## Start Extracted information

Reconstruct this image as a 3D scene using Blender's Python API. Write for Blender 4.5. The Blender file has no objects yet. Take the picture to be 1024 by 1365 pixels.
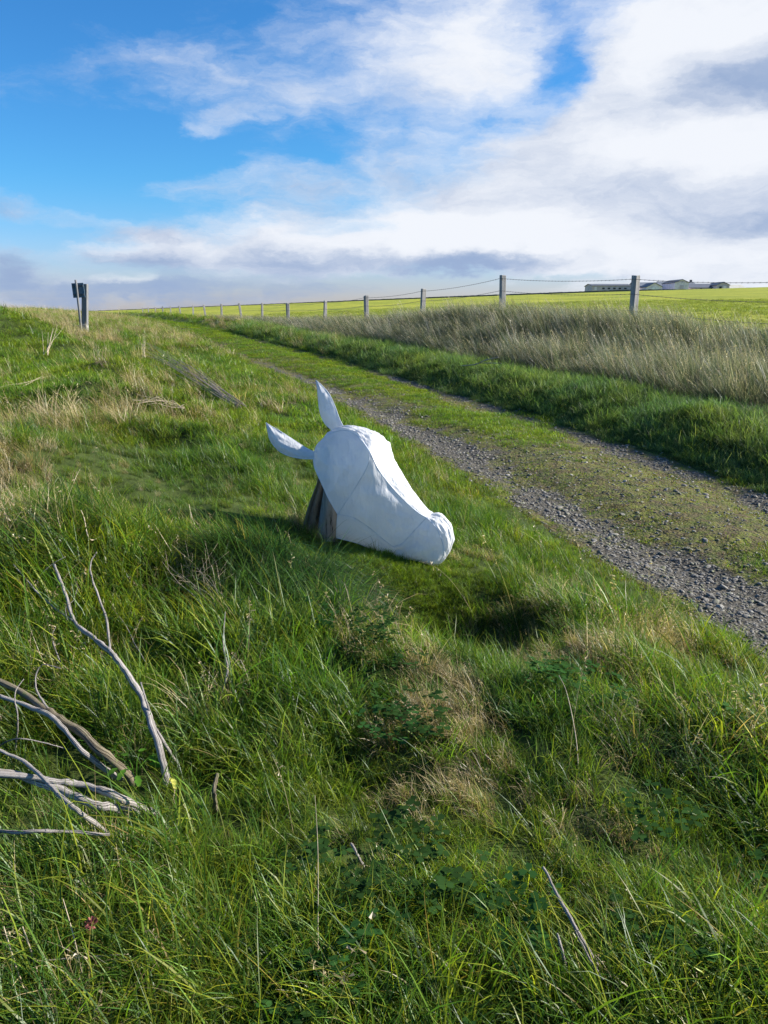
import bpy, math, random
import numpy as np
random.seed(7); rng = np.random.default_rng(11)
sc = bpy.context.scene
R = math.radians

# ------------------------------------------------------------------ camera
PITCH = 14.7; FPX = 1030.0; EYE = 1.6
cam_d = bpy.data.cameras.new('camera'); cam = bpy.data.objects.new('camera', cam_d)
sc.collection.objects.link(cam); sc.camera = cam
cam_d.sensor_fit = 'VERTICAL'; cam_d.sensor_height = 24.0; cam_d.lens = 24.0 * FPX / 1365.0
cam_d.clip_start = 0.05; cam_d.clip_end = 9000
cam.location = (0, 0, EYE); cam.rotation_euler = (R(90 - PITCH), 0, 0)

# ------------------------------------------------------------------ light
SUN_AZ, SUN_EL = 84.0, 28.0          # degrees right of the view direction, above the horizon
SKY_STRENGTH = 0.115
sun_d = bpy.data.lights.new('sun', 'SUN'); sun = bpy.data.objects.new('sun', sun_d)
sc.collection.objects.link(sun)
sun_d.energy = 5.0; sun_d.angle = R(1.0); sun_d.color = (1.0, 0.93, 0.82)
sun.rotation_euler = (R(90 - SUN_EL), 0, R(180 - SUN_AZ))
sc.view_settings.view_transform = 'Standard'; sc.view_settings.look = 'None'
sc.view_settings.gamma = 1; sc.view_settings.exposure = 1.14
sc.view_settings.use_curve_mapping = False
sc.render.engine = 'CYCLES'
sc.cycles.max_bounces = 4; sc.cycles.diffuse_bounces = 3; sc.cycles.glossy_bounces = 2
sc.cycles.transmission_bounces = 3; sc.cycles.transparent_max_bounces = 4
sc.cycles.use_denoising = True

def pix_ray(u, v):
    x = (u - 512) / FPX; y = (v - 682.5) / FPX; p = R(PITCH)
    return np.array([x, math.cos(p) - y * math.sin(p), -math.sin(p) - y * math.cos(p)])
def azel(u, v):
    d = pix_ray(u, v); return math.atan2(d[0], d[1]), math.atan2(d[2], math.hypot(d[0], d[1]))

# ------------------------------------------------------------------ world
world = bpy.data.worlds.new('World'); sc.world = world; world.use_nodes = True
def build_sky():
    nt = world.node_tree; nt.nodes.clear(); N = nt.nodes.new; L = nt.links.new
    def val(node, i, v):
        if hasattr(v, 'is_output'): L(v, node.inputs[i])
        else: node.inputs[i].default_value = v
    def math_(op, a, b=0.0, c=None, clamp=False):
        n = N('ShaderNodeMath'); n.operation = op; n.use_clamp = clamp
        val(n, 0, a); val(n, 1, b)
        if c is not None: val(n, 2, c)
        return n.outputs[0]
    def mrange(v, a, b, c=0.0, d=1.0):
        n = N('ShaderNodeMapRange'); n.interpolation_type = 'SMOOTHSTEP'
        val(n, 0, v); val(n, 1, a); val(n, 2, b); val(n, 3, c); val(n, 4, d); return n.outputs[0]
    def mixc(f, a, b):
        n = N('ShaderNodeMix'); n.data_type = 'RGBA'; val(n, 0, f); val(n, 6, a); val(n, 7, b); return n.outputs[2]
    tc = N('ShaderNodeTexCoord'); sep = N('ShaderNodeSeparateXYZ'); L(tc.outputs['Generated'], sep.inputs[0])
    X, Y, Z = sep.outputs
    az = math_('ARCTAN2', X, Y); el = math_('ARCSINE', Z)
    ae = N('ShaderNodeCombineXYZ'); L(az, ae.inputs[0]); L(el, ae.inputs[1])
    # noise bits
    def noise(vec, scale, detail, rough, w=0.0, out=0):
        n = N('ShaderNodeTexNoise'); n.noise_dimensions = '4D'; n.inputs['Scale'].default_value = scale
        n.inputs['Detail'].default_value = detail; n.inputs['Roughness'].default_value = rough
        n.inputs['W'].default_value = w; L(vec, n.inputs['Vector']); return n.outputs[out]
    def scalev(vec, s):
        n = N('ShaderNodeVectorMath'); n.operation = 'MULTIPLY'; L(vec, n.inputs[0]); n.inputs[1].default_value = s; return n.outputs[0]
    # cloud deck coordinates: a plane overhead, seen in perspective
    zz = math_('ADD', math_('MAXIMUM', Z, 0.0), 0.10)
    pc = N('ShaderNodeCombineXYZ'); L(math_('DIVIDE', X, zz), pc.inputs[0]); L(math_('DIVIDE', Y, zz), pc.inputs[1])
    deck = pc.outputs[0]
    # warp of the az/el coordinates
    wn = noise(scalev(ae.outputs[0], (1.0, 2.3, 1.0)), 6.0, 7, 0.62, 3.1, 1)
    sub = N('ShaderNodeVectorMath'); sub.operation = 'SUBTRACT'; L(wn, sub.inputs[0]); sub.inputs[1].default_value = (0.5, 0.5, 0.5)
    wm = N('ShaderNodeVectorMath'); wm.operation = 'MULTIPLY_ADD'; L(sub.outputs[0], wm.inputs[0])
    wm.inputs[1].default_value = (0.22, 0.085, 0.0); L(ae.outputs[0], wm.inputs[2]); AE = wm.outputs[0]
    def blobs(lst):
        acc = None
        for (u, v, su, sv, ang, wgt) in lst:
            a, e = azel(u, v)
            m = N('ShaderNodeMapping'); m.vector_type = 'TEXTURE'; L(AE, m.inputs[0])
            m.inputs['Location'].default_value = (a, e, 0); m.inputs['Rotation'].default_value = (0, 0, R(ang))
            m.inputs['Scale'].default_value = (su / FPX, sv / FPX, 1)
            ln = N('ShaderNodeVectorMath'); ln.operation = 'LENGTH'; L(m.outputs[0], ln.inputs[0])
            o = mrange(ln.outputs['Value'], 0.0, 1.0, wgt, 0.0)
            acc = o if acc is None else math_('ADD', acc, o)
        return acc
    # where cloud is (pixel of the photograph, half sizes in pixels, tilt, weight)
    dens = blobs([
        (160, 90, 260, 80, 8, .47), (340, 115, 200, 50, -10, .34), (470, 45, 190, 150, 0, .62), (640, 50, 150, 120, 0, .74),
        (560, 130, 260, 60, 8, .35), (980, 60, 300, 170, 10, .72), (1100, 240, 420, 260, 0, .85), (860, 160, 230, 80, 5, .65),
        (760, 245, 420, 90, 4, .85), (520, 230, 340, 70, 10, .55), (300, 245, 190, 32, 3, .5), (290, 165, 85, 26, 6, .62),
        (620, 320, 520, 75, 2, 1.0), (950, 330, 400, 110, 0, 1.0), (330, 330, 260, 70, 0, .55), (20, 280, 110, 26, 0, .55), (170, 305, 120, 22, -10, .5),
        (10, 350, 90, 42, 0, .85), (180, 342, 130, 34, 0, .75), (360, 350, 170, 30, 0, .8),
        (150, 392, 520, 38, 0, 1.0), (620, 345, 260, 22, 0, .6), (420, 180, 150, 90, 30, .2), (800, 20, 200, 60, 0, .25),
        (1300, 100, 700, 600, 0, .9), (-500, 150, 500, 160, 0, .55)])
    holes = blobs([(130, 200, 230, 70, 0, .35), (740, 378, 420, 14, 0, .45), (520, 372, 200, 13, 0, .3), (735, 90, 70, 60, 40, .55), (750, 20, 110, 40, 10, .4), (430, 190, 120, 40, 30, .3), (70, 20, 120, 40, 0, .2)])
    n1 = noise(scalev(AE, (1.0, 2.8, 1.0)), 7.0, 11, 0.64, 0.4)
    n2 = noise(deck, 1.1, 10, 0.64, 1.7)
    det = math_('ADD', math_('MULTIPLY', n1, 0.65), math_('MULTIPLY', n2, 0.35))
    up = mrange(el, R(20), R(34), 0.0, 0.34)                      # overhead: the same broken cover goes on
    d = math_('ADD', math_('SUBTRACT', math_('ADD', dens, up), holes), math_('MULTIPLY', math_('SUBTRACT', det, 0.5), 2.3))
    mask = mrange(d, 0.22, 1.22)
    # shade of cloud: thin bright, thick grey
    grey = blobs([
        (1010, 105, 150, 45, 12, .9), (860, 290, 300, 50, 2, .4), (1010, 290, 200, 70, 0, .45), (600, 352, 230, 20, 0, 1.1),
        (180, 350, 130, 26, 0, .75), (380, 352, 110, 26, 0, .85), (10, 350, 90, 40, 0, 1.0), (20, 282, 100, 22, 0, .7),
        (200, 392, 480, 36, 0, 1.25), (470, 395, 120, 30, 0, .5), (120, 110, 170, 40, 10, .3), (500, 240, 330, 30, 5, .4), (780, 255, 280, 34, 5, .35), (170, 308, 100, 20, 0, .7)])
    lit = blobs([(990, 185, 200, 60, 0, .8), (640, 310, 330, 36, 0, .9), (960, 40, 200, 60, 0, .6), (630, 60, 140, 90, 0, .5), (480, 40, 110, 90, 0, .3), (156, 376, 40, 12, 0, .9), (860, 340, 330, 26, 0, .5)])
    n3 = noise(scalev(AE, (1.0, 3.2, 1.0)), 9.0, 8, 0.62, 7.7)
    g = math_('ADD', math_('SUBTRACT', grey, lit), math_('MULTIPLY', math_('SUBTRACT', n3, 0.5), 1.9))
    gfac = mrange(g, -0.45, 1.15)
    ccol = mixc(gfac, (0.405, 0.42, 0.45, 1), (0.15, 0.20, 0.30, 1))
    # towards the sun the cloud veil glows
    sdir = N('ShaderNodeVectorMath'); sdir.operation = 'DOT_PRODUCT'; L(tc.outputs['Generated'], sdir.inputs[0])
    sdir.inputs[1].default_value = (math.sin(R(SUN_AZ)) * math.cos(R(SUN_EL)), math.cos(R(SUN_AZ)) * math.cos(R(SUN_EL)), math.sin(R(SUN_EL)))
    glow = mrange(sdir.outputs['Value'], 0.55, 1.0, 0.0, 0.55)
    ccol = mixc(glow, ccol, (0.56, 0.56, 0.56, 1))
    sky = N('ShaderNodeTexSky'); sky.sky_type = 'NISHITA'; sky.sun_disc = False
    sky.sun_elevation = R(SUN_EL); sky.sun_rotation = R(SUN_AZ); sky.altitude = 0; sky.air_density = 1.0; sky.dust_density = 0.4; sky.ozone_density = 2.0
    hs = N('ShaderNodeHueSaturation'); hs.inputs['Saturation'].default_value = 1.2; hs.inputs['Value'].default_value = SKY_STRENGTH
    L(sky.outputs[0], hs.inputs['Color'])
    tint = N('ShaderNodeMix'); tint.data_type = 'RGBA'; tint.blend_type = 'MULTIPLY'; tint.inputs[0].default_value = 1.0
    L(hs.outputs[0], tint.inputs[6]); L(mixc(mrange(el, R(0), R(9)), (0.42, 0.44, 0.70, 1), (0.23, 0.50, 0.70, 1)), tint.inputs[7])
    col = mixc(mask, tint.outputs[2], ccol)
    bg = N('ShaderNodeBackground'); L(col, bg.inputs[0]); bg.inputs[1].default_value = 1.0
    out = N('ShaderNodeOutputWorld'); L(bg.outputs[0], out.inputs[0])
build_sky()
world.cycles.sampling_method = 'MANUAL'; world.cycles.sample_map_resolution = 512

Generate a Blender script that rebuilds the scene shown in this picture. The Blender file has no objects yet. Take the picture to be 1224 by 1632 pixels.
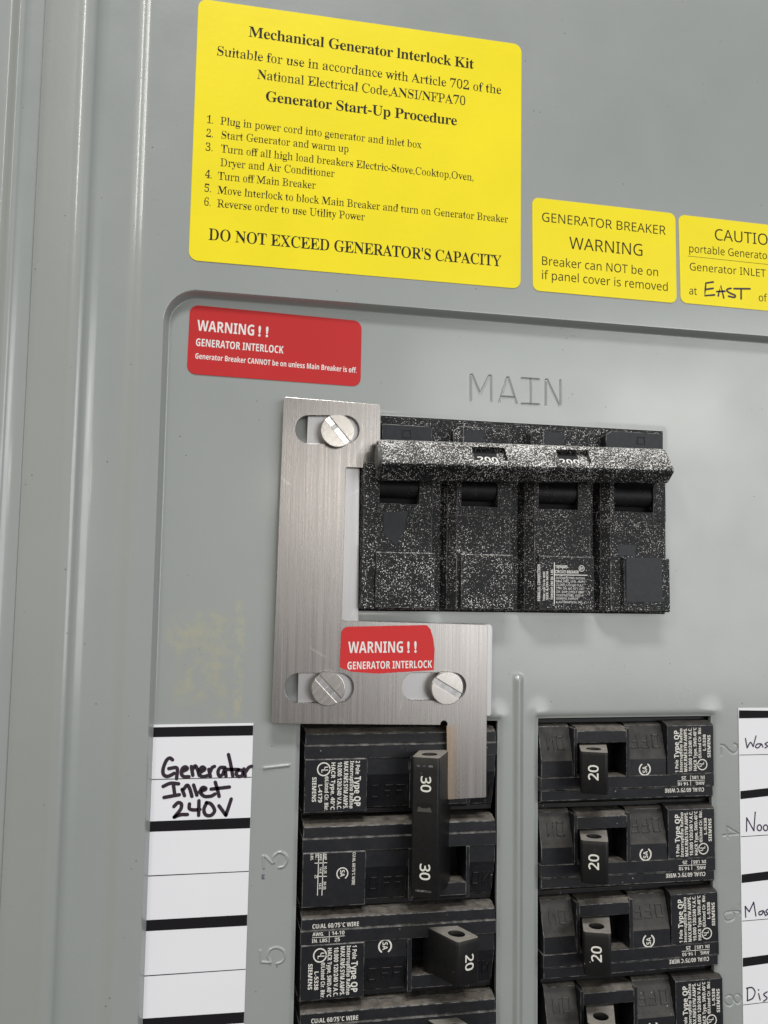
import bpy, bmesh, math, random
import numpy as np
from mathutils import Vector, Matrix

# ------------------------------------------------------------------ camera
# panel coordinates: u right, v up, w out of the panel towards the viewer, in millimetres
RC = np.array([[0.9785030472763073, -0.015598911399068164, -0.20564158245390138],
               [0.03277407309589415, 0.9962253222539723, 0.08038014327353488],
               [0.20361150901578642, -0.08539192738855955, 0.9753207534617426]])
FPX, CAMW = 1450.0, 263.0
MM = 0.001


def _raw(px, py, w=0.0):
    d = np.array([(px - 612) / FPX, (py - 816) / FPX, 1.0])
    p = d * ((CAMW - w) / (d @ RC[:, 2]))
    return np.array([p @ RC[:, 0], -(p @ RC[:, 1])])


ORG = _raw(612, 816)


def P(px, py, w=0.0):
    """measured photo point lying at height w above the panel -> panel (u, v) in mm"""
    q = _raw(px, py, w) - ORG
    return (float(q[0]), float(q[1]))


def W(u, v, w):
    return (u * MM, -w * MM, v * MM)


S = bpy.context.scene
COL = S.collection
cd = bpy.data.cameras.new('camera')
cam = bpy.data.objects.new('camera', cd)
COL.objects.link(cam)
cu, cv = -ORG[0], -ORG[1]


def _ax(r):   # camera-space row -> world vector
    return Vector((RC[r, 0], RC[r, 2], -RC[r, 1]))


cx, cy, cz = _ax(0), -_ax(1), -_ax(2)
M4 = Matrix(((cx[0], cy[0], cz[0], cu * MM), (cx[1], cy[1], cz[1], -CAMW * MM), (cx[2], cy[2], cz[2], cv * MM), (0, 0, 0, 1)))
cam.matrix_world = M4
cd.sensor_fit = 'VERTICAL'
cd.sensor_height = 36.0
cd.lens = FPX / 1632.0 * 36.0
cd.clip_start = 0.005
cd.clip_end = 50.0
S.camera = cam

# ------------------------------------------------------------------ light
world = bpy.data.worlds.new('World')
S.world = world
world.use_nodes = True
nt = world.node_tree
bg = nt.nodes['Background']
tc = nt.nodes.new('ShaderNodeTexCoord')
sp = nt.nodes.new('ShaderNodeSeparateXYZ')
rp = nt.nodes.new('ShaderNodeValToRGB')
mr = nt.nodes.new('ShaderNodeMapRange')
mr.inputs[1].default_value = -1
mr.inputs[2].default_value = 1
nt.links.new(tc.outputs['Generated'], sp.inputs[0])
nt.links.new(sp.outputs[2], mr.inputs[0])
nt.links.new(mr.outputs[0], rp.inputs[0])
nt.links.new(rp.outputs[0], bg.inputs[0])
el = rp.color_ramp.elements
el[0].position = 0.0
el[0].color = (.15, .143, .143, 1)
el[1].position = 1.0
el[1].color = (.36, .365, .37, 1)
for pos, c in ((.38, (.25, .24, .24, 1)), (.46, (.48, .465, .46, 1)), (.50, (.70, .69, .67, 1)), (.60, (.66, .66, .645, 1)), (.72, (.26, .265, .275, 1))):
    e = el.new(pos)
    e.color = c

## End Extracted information

--- Set task ---
Only the lines from the start of the records above through the line containing "R = math.radians" should be returned, exactly and with both ends, please; the pictures stay out.

--- Written solution ---
Reconstruct this image as a 3D scene using Blender's Python API. Write for Blender 4.5. The Blender file has no objects yet. Take the picture to be 1024 by 1365 pixels.
import bpy, math, random
import numpy as np
random.seed(7); rng = np.random.default_rng(11)
sc = bpy.context.scene
R = math.radians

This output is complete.